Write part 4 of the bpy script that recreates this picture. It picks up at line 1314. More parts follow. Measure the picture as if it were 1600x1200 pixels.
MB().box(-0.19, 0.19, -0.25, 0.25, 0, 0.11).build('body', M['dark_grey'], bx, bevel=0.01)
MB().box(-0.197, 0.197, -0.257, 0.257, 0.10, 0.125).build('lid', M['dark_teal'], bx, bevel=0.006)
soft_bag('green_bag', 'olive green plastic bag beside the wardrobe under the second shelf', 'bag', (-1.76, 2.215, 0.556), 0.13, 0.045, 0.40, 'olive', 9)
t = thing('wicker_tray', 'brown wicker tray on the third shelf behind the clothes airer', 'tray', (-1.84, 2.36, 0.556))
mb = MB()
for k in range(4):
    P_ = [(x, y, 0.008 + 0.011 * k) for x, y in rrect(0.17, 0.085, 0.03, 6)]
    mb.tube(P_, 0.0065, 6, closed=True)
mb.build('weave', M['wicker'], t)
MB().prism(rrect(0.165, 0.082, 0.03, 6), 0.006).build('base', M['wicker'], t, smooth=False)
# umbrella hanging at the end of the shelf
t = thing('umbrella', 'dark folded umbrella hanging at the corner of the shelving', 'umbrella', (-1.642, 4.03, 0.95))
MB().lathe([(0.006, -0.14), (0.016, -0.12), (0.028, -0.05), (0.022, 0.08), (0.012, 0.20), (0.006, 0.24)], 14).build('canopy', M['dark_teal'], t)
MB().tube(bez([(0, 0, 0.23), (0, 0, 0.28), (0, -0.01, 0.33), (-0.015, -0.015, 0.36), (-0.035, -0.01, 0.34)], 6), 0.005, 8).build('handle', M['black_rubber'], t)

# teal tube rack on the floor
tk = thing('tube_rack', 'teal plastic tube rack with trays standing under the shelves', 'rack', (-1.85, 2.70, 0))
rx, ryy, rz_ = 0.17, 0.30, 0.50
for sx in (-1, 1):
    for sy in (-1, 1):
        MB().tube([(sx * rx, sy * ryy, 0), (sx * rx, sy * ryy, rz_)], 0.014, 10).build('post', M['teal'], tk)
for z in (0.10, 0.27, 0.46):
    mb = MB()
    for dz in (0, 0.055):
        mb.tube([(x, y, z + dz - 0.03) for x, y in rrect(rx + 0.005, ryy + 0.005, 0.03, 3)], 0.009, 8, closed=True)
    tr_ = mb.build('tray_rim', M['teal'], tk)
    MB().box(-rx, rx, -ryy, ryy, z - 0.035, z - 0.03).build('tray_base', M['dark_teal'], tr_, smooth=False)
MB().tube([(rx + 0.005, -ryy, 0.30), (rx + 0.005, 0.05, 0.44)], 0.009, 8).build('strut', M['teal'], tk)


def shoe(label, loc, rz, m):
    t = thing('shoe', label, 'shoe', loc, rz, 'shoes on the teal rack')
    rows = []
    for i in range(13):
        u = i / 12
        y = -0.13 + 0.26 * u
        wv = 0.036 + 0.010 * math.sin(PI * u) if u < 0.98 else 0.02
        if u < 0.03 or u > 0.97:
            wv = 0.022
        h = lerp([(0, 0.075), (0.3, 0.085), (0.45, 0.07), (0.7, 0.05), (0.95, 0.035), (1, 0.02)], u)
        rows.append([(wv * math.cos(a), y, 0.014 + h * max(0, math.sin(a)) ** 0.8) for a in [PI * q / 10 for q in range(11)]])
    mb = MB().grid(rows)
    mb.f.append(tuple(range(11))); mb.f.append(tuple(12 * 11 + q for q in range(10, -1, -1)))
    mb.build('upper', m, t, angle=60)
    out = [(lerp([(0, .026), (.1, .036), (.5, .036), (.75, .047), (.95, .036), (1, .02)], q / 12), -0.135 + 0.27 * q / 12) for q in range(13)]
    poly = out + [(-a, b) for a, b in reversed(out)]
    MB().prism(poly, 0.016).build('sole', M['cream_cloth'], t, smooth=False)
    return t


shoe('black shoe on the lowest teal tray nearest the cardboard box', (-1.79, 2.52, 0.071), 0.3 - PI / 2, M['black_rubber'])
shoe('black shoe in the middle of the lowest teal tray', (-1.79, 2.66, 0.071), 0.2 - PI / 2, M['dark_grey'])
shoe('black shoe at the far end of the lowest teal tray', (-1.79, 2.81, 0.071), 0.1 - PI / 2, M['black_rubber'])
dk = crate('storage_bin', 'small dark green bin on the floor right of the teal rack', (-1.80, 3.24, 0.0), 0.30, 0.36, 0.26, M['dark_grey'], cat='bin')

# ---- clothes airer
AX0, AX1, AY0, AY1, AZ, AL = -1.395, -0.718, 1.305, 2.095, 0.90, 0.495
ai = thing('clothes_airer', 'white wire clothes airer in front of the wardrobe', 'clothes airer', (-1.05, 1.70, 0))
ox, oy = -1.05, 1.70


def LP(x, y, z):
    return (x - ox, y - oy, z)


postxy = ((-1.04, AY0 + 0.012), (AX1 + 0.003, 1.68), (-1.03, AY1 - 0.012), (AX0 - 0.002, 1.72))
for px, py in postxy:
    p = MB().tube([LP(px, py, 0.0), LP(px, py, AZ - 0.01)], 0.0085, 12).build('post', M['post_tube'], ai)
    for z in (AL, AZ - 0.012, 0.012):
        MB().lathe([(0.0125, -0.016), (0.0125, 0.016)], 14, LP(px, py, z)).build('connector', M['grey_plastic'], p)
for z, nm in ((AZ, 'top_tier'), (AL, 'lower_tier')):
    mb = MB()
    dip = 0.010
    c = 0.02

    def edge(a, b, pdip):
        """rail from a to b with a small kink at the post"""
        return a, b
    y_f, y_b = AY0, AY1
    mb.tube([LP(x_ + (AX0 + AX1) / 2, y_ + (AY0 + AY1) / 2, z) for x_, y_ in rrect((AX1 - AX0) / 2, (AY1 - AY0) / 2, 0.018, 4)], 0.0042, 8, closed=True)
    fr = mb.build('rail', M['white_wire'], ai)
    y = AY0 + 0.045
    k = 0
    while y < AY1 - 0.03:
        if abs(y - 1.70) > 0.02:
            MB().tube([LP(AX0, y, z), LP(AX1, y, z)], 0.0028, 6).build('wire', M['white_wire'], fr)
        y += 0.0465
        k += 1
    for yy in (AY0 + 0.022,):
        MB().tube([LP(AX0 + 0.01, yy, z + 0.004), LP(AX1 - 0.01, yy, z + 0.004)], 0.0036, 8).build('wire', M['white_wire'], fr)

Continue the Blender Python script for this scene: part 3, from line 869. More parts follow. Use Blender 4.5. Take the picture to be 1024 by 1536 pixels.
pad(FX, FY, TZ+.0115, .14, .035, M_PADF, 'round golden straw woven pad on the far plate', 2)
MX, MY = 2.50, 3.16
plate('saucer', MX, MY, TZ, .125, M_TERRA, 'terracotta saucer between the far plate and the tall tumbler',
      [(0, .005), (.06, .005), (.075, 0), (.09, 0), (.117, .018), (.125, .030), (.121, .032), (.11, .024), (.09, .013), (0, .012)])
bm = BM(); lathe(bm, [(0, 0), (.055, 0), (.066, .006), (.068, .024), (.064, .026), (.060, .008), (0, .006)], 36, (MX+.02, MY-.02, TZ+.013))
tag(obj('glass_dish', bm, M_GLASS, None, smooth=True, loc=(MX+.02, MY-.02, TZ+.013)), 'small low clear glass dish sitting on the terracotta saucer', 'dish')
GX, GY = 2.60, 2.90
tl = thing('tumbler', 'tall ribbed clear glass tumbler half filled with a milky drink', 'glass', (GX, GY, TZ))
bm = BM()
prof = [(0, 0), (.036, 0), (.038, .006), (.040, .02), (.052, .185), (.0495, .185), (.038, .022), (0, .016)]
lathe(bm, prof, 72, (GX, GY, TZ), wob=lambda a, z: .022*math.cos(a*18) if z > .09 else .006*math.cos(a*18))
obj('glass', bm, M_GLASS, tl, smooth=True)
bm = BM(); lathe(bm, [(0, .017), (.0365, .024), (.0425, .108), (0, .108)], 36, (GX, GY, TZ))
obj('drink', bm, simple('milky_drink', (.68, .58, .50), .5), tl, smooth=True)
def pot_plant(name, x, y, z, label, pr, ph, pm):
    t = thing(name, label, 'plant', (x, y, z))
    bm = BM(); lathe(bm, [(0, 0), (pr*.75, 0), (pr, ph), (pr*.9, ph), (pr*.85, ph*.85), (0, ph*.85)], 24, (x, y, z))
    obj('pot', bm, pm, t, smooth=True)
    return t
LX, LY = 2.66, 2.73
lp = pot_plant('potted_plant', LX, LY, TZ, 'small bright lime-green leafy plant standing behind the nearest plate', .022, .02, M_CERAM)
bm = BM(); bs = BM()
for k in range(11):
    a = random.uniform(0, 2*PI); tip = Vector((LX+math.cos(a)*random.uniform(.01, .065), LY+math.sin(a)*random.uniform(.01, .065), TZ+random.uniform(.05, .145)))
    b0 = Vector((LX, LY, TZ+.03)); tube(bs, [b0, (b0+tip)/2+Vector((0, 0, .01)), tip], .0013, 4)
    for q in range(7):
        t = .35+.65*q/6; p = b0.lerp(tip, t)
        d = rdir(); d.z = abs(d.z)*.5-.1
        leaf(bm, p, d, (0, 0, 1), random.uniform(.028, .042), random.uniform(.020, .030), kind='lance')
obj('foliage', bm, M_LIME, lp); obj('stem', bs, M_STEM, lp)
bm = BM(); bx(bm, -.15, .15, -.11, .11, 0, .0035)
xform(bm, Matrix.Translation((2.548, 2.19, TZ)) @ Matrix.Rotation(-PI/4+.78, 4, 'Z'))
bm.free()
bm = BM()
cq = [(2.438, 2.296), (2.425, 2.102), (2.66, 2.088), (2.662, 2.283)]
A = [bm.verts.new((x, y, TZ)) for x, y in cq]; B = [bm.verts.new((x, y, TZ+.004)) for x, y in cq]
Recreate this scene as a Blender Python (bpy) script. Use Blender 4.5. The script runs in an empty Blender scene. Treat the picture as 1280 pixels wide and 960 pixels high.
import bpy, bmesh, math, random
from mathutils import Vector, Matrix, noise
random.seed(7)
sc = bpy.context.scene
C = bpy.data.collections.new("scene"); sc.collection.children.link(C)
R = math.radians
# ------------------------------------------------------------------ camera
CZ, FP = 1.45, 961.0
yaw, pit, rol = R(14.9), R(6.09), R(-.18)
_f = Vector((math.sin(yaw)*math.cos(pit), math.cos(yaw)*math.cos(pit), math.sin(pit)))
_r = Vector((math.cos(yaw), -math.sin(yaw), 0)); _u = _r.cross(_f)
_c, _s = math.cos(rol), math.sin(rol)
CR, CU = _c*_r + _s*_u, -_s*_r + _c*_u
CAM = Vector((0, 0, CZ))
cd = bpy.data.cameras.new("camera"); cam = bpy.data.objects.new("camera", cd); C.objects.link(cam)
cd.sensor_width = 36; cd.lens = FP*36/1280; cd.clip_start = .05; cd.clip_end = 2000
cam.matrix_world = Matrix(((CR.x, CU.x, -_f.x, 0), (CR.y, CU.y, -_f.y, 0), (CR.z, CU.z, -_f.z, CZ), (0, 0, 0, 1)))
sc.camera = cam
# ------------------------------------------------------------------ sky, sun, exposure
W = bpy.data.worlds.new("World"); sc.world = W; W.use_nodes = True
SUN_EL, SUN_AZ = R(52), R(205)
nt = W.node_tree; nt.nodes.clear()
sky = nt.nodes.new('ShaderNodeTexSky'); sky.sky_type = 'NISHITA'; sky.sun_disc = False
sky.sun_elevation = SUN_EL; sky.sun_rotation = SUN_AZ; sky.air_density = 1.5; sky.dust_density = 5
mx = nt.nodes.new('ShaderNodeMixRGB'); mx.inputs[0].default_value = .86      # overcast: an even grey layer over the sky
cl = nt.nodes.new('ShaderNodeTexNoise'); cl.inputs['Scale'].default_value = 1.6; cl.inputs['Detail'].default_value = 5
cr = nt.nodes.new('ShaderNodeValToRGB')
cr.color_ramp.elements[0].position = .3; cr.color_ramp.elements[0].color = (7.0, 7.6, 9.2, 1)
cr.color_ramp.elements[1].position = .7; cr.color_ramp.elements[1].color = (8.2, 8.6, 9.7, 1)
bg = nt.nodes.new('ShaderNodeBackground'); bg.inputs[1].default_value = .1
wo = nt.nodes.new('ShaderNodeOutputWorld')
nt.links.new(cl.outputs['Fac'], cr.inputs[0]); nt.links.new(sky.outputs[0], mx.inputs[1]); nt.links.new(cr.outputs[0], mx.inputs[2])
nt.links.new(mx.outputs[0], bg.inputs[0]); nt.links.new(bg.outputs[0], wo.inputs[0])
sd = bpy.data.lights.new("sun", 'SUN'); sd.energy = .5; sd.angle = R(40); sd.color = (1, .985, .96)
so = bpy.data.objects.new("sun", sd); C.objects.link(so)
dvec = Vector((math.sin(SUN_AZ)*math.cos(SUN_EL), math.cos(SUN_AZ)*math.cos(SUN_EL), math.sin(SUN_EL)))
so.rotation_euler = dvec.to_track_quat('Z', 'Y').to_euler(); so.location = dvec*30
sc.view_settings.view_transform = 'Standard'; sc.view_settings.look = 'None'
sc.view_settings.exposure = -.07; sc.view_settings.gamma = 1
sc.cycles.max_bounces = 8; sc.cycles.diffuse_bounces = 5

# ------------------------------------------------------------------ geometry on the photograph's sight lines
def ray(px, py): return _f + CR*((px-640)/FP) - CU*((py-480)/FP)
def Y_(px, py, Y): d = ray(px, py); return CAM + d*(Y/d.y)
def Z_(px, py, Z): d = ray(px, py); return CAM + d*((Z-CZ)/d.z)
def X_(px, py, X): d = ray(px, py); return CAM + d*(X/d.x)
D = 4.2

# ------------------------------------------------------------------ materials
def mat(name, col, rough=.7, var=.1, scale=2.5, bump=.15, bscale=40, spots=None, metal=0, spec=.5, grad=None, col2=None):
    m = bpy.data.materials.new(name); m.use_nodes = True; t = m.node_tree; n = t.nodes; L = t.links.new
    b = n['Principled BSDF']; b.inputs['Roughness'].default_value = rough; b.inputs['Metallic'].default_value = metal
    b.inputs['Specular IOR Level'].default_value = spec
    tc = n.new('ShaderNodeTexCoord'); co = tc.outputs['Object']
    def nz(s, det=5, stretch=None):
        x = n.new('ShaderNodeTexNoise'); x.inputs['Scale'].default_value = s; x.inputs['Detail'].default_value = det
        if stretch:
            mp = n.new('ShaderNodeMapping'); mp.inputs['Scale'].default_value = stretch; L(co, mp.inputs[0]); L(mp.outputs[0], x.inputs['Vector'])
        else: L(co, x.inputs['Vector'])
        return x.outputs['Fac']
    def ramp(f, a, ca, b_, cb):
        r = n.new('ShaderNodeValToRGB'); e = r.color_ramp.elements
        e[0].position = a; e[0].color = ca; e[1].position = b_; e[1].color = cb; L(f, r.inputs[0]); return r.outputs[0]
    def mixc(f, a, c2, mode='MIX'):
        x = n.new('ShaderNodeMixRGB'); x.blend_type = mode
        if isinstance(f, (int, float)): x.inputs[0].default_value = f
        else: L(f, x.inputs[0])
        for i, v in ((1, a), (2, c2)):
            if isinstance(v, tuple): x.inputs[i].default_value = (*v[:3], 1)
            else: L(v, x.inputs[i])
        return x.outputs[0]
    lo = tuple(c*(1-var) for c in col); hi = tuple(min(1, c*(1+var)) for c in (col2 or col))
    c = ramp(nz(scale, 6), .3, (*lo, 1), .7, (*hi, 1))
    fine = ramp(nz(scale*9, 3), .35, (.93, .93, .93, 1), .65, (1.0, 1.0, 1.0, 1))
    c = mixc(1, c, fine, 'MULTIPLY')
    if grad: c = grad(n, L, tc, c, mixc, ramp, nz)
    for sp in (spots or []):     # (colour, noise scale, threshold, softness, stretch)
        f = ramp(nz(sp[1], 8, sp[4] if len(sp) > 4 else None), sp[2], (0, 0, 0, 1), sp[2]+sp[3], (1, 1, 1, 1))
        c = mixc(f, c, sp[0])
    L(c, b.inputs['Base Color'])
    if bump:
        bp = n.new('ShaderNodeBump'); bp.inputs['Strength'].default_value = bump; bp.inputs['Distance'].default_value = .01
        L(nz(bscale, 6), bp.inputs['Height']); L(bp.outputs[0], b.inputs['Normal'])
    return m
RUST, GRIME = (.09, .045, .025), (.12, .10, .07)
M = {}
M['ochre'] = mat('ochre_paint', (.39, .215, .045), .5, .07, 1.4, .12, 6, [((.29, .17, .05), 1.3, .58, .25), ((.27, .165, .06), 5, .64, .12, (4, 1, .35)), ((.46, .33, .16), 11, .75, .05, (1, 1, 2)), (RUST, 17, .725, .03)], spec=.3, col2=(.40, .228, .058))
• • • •
#### WHAT TO DO:
How many of the listing's lines contain "follow"? Respond with a single number and nothing else.

#### RESPONSE:
2